## WRITTEN EXERCISE
Collect all lines containing the word "script" from the data.
>> start MATERIAL TO PROCESS
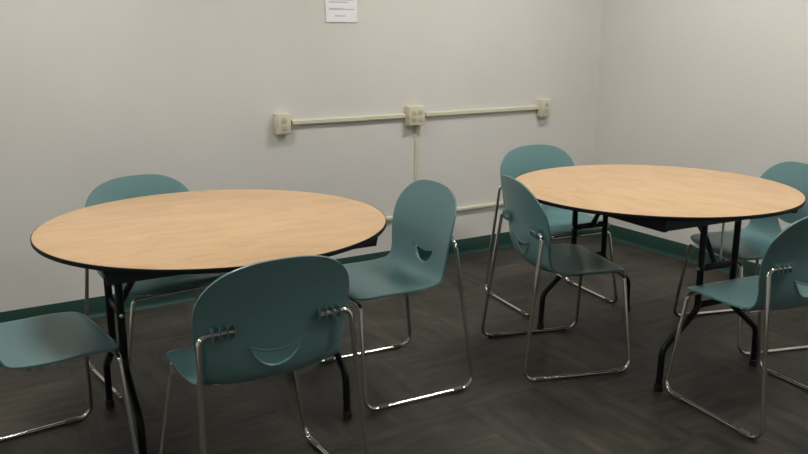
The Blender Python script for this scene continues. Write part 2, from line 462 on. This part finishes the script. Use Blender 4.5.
def make_shell():
    # columns: forward, height, half width, cross curvature (towards the sitter)
    P = [(.243, .418, .215, -.004), (.232, .432, .220, -.004), (.200, .440, .224, -.002), (.120, .438, .229, .006), (.03, .430, .230, .014),
         (-.05, .424, .228, .024), (-.11, .431, .224, .030), (-.143, .461, .220, .034), (-.156, .51, .222, .033),
         (-.160, .56, .230, .030), (-.164, .62, .236, .025), (-.177, .69, .238, .019), (-.194, .75, .237, .013), (-.214, .813, .235, .008)]
    pts = catmull([p for p in P], 12) if False else None
    def cat4(P, per):
        out = []
        n = len(P)
        for i in range(n - 1):
            q = [P[max(i - 1, 0)], P[i], P[i + 1], P[min(i + 2, n - 1)]]
            for k in range(per):
                t = k / per
                out.append([.5 * (2 * q[1][c] + (q[2][c] - q[0][c]) * t + (2 * q[0][c] - 5 * q[1][c] + 4 * q[2][c] - q[3][c]) * t * t
                                  + (3 * q[1][c] - q[0][c] - 3 * q[2][c] + q[3][c]) * t ** 3) for c in range(4)])
        out.append(list(P[-1])); return out
    F = cat4(P, 12)
    arc = [0]
    for a, b in zip(F, F[1:]): arc.append(arc[-1] + math.hypot(b[0] - a[0], b[1] - a[1]))
    Ltot = arc[-1]
    def at(s):
        s = min(max(s, 0), Ltot)
        for i in range(len(arc) - 1):
            if s <= arc[i + 1] + 1e-9:
                t = (s - arc[i]) / max(arc[i + 1] - arc[i], 1e-9)
                v = [F[i][c] + (F[i + 1][c] - F[i][c]) * t for c in range(4)]
                d = Vector((F[i + 1][0] - F[i][0], F[i + 1][1] - F[i][1])).normalized()
                return v, d
    fr, ft = .085, .185        # arc lengths over which the front corners and the top are rounded
    rows = []
    N = 12
    nf, nb = 3.4, 2.6
    for k in range(1, N + 1):
        a = (PI / 2) * k / N
        rows.append((fr * (1 - math.cos(a) ** (2 / nf)), math.sin(a) ** (2 / nf)))
    m = 34
    for k in range(1, m): rows.append((fr + (Ltot - fr - ft) * k / m, 1))
    for k in range(0, N * 2):
        a = (PI / 2) * k / (N * 2)
        rows.append((Ltot - ft + ft * math.sin(a) ** (2 / nb), math.cos(a) ** (2 / nb)))
    bm = bmesh.new(); NU = 28; grid = []
    def pt(s, wf, u):
        v, d = at(s)
        n = Vector((d.y, -d.x)) * (1 if True else -1)      # sitter side of the profile
        w = v[2] * wf
        y = w * u
        off = v[3] * (abs(y) / .235) ** 2.2
        return Vector((v[0] + n.x * off, y, v[1] + n.y * off))
    for (s, wf) in rows:
        grid.append([bm.verts.new(pt(s, wf, -1 + 2 * k / NU)) for k in range(NU + 1)])
    # close front and top
    f0 = bm.verts.new(pt(0, 0, 0)); tp = bm.verts.new(pt(Ltot, 0, 0))
    for a, b in zip(grid, grid[1:]):
        for k in range(NU): bm.faces.new((a[k], a[k + 1], b[k + 1], b[k]))
    for k in range(NU):
        bm.faces.new((f0, grid[0][k + 1], grid[0][k])); bm.faces.new((grid[-1][k], grid[-1][k + 1], tp))
    bmesh.ops.recalc_face_normals(bm, faces=bm.faces)
    # thickness, centred on the sheet
    me = bpy.data.meshes.new('seat_shell'); bm.to_mesh(me); bm.free()
    o = bpy.data.objects.new('seat_shell', me); C.objects.link(o)
    so = o.modifiers.new('s', 'SOLIDIFY'); so.thickness = .0065; so.offset = 0; so.use_even_offset = False
    # the crescent hand-hold, a real opening
    bm = bmesh.new(); K = 24; loop = []
    hw = .084
    for k in range(K + 1):
        y = -hw + 2 * hw * k / K; q = 1 - (y / hw) ** 2
        loop.append((y, .552 - .020 * q))
    for k in range(K - 1, 0, -1):
        y = -hw + 2 * hw * k / K; q = 1 - abs(y / hw) ** 2.3
        loop.append((y, .550 - .068 * q))
    va = [bm.verts.new((-.26, y, z)) for y, z in loop]; vb = [bm.verts.new((-.08, y, z)) for y, z in loop]
    n = len(loop)
    for i in range(n): bm.faces.new((va[i], va[(i + 1) % n], vb[(i + 1) % n], vb[i]))
    bm.faces.new(va); bm.faces.new(vb[::-1]); bmesh.ops.recalc_face_normals(bm, faces=bm.faces)
    cm = bpy.data.meshes.new('cut'); bm.to_mesh(cm); bm.free()
    co = bpy.data.objects.new('cut', cm); C.objects.link(co)
    bo = o.modifiers.new('b', 'BOOLEAN'); bo.operation = 'DIFFERENCE'; bo.object = co; bo.solver = 'EXACT'
    be = o.modifiers.new('v', 'BEVEL'); be.width = .0016; be.segments = 2; be.limit_method = 'ANGLE'; be.angle_limit = math.radians(50)
    dg = bpy.context.evaluated_depsgraph_get()
    res = bpy.data.meshes.new_from_object(o.evaluated_get(dg))
    bpy.data.objects.remove(o); bpy.data.objects.remove(co)
    res.name = 'seat_shell'
    res.materials.clear()
    res.shade_smooth(); res.set_sharp_from_angle(angle=math.radians(40))
    return res

def make_chair():
    t = empty('stacking_chair')
    link('seat_shell', make_shell(), M['teal'], t)
    hw, hl = .263, .2435; r = .0082
    def side(s):
        return [(-.1710, s * .126, .614), (-.1680, s * .230, .614), (-hl, s * hw, r), (hl, s * hw, r), (.227, s * .195, .405)]
    p = side(1); q = side(-1)
    path = p + q[::-1]
    rad = [0, .026, .045, .045, .02, .02, .045, .045, .026, 0]
    bm = bmesh.new(); tube(bm, fillet(path, rad, 8), r, 14)
    fr = obj('frame', bm, M['chrome'], t)
    # second tube under the seat carrying the shell
    bm = bmesh.new(); tube(bm, [(-.03, -.15, .4065), (-.03, .15, .4065)], .007, 10)
    for s in (-1, 1): tube(bm, [(.226, s * .12, .405), (-.035, s * .12, .4065)], .0065, 10)
    obj('seat_support', bm, M['chrome'], t)
    for s in (-1, 1):
        bm = bmesh.new()
        for k in range(4):
            y = s * (.128 + .0215 * k)
            x1 = -.1595 + .031 * (abs(y) / .235) ** 2.2
            box(bm, (-.1800, y - .0022, .596), (x1 - .0045, y + .0022, .632), .0008)
        obj('tube_clip', bm, M['teal'], t)
    bm = bmesh.new(); loop = []
    K = 20; hw2 = .084
    def back_x(y, z):
        P = [(.47, -.1465), (.51, -.156), (.56, -.160), (.62, -.164)]
        for (z0, a), (z1, b) in zip(P, P[1:]):
            if z <= z1 or z1 == .62: return a + (b - a) * (z - z0) / (z1 - z0) - .0035 + .031 * (abs(y) / .235) ** 2.2
    for k in range(K + 1):
        y = -hw2 + 2 * hw2 * k / K; q = 1 - (y / hw2) ** 2; z = .554 - .020 * q; loop.append((back_x(y, z) - .004 * min(1, 2 * q), y, z))
    for k in range(K - 1, 0, -1):
        y = -hw2 + 2 * hw2 * k / K; q = 1 - abs(y / hw2) ** 2.3; z = .549 - .068 * q; loop.append((back_x(y, z), y, z))
    tube(bm, loop + [loop[0]], .0038, 8, cap=False)
    obj('handhold_rim', bm, M['teal'], t)
    for sx, sy in ((-1, 1), (1, 1), (-1, -1), (1, -1)):
        bm = bmesh.new()
        c = sx * (hl - .075)
        tube(bm, [(c - .02, sy * hw, r + .001), (c + .02, sy * hw, r + .001)], .0098, 12)
        g = obj('glide', bm, M['glide'], t); g.location = (0, 0, .0005)
    return t

base = make_chair()
CH = [
 (-.057, 3.204, -151.5, 'teal plastic chair at the right of the left table, its seat fully lit'),
 (-.446, 2.325, 121.8, 'teal plastic chair in the foreground with its back to the camera, at the left table'),
 (.665, 3.448, 13.9, 'teal plastic chair at the left of the right table, seat tucked under its near edge'),
 (.790, 4.228, -66.7, 'teal plastic chair behind the left side of the right table, nearest the wall outlets'),
 (1.394, 2.947, 114.8, 'teal plastic chair at the front of the right table, back toward the lower right corner'),
 (1.668, 3.732, 194.5, 'teal plastic chair behind the right side of the right table, partly hidden'),
 (-1.028, 3.292, -52.3, 'teal plastic chair behind the left table, only the top of its back above the tabletop'),
 (-1.213, 2.468, 36.8, 'teal plastic chair cut off at the left edge, seat half shaded by the left table'),
]
for i, (x, y, a, lab) in enumerate(CH):
    c = base if i == 0 else copy_tree(base)
    c.location = (x, y, 0); c.rotation_euler = (0, 0, math.radians(a))
    tag(c, lab, 'chair', 'teal chairs around the two tables')

# ------------------------------------------------------------------ world, camera
w = bpy.data.worlds.new('world'); scene.world = w; w.use_nodes = True
w.node_tree.nodes['Background'].inputs['Color'].default_value = (.5, .5, .5, 1)
w.node_tree.nodes['Background'].inputs['Strength'].default_value = .0

cam = bpy.data.cameras.new('camera'); co = bpy.data.objects.new('camera', cam); C.objects.link(co)
cam.sensor_width = 36; cam.lens = 816.34 / 808 * 36; cam.clip_start = .05
co.location = (0, 0, 1.4162); co.rotation_euler = (PI / 2 - .23567, 0, 0)
scene.camera = co
vs = scene.view_settings
vs.view_transform = 'Standard'; vs.look = 'None'; vs.gamma = 1; vs.use_curve_mapping = False
vs.exposure = -.30
scene.cycles.max_bounces = 8
scene.cycles.diffuse_bounces = 5
scene.cycles.sample_clamp_indirect = 8
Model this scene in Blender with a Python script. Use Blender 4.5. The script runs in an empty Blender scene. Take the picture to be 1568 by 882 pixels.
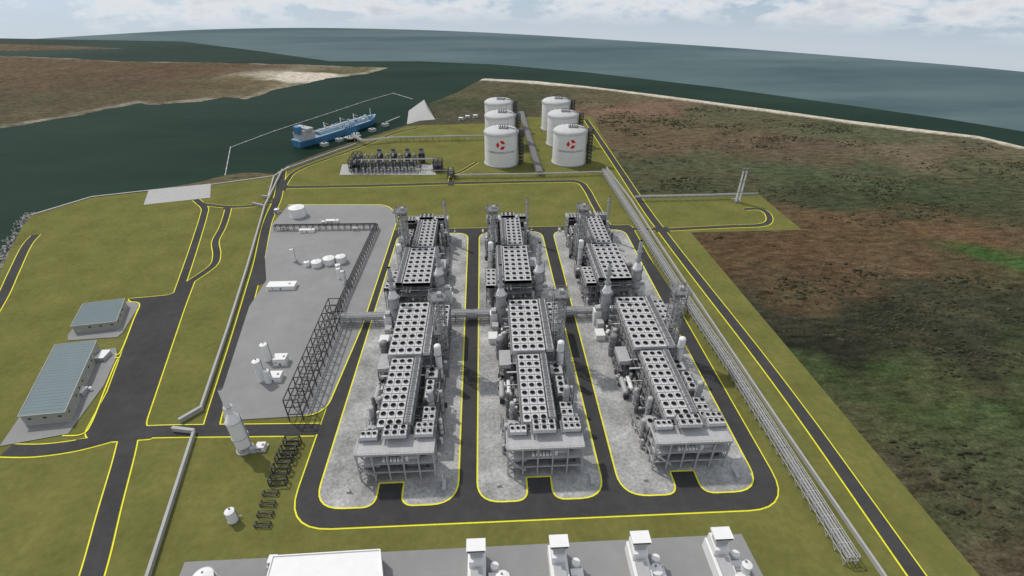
import bpy, math, random
import numpy as np
from mathutils import Vector, Matrix
from mathutils.geometry import tessellate_polygon
random.seed(7); rng=np.random.default_rng(7)
scene=bpy.context.scene
# ------------------------------------------------------------------ survey
H=250.0; FP=780.0; TH=math.atan(503/FP); PH=math.radians(2.71)
cT,sT,cP,sP=math.cos(TH),math.sin(TH),math.cos(PH),math.sin(PH)
Fv=Vector((sP*cT,cP*cT,-sT)); Rv=Vector((cP,-sP,0)); Uv=Rv.cross(Fv)
def G(px,py,z=0.0):
    """site survey: photo measurement -> ground coordinates (metres) on level z"""
    d=Fv+Rv*((px-784)/FP)+Uv*((441-py)/FP)
    t=(z-H)/d.z
    return (d.x*t,d.y*t)
def GL(pts,z=0.0): return [G(x,y,z) for x,y in pts]
cam=bpy.data.cameras.new("Camera"); co=bpy.data.objects.new("Camera",cam); scene.collection.objects.link(co)
cam.sensor_width=36; cam.lens=36*FP/1568; cam.clip_end=30000; cam.clip_start=1
co.matrix_world=Matrix(((Rv.x,Uv.x,-Fv.x,0),(Rv.y,Uv.y,-Fv.y,0),(Rv.z,Uv.z,-Fv.z,H),(0,0,0,1)))
scene.camera=co
# ------------------------------------------------------------------ materials
def lin(c): return tuple(((v/255)/12.92 if v/255<=0.04045 else ((v/255+0.055)/1.055)**2.4) for v in c)
def mat(name,rgb,rough=0.8,var=0.15,scale=0.3,bump=0.0,metal=0.0,scale2=None,spec=0.15):
    m=bpy.data.materials.new(name); m.use_nodes=True; nt=m.node_tree; b=nt.nodes["Principled BSDF"]
    b.inputs["Roughness"].default_value=rough; b.inputs["Metallic"].default_value=metal
    b.inputs["Specular IOR Level"].default_value=spec
    tc=nt.nodes.new("ShaderNodeTexCoord"); n=nt.nodes.new("ShaderNodeTexNoise")
    n.inputs["Scale"].default_value=scale; n.inputs["Detail"].default_value=8; n.inputs["Roughness"].default_value=0.65
    nt.links.new(tc.outputs["Object"],n.inputs["Vector"])
    r=nt.nodes.new("ShaderNodeMapRange"); r.inputs[1].default_value=0.3; r.inputs[2].default_value=0.7
    r.inputs[3].default_value=1-var; r.inputs[4].default_value=1+var
    nt.links.new(n.outputs["Fac"],r.inputs[0])
    last=r.outputs[0]
    if scale2:
        n2=nt.nodes.new("ShaderNodeTexNoise"); n2.inputs["Scale"].default_value=scale2; n2.inputs["Detail"].default_value=5
        nt.links.new(tc.outputs["Object"],n2.inputs["Vector"])
        r2=nt.nodes.new("ShaderNodeMapRange"); r2.inputs[1].default_value=0.3; r2.inputs[2].default_value=0.7
        r2.inputs[3].default_value=1-var; r2.inputs[4].default_value=1+var
        nt.links.new(n2.outputs["Fac"],r2.inputs[0])
        mm=nt.nodes.new("ShaderNodeMath"); mm.operation='MULTIPLY'
        nt.links.new(last,mm.inputs[0]); nt.links.new(r2.outputs[0],mm.inputs[1]); last=mm.outputs[0]
    v=nt.nodes.new("ShaderNodeVectorMath"); v.operation='SCALE'
    v.inputs[0].default_value=rgb; nt.links.new(last,v.inputs["Scale"])
    nt.links.new(v.outputs[0],b.inputs["Base Color"])
    if bump:
        bp=nt.nodes.new("ShaderNodeBump"); bp.inputs["Strength"].default_value=bump; bp.inputs["Distance"].default_value=0.5
        nt.links.new(n.outputs["Fac"],bp.inputs["Height"]); nt.links.new(bp.outputs[0],b.inputs["Normal"])
    return m
M={}
M['grass']=mat("grass_mat",(0.148,0.148,0.046),0.95,0.15,0.22,0.3,scale2=0.035,spec=.03)
M['asphalt']=mat("asphalt_mat",(0.062,0.061,0.062),0.95,0.12,0.15,scale2=0.03,spec=.04)
M['yellow']=mat("yellow_line_mat",(0.80,0.76,0.04),0.7,0.12,0.5)
M['gravel']=mat("gravel_mat",(0.36,0.36,0.352),0.95,0.32,0.55,0.6,scale2=0.05,spec=.05)
M['concrete']=mat("concrete_pad_mat",(0.27,0.27,0.268),0.9,0.06,0.1,scale2=0.03,spec=.08)
M['conc2']=mat("concrete_light_mat",(0.40,0.40,0.39),0.9,0.08,0.2)
M['white']=mat("white_paint_mat",(0.78,0.78,0.77),0.5,0.04,0.2)
M['cooler']=mat("cooler_deck_mat",(0.54,0.54,0.54),0.6,0.08,0.25)
M['lgrey']=mat("light_grey_paint_mat",(0.43,0.43,0.435),0.6,0.10,0.3)
M['grey']=mat("grey_steel_mat",(0.22,0.22,0.228),0.6,0.15,0.3)
M['dgrey']=mat("dark_steel_mat",(0.055,0.055,0.06),0.6,0.2,0.3)
M['black']=mat("fan_black_mat",(0.016,0.016,0.016),0.9,0.1,0.5,spec=.02)
M['roof']=mat("bluegrey_roof_mat",(0.15,0.20,0.21),0.6,0.05,0.1)
M['wallb']=mat("beige_wall_mat",(0.36,0.36,0.31),0.8,0.05,0.2)
M['glass']=mat("window_mat",(0.03,0.04,0.05),0.15,0.1,0.3,spec=0.5)
M['red']=mat("red_logo_mat",(0.70,0.02,0.03),0.6,0.02,0.5)
M['text']=mat("logo_text_mat",(0.14,0.14,0.15),0.6,0.02,0.5)
M['hull']=mat("ship_hull_mat",(0.07,0.21,0.38),0.5,0.10,0.1)
M['deck']=mat("ship_deck_mat",(0.22,0.34,0.43),0.6,0.2,0.2)
M['rock']=mat("riprap_mat",(0.30,0.29,0.27),0.95,0.5,0.6,0.8)
M['rail']=mat("galvanised_rack_mat",(0.40,0.40,0.405),0.6,0.15,0.3)
MI=list(M.keys())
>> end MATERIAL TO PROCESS
## OUTPUT
The Blender Python script for this scene continues. Write part 2, from line 462 on. This part finishes the script. Use Blender 4.5.
Model this scene in Blender with a Python script. Use Blender 4.5. The script runs in an empty Blender scene. Take the picture to be 1568 by 882 pixels.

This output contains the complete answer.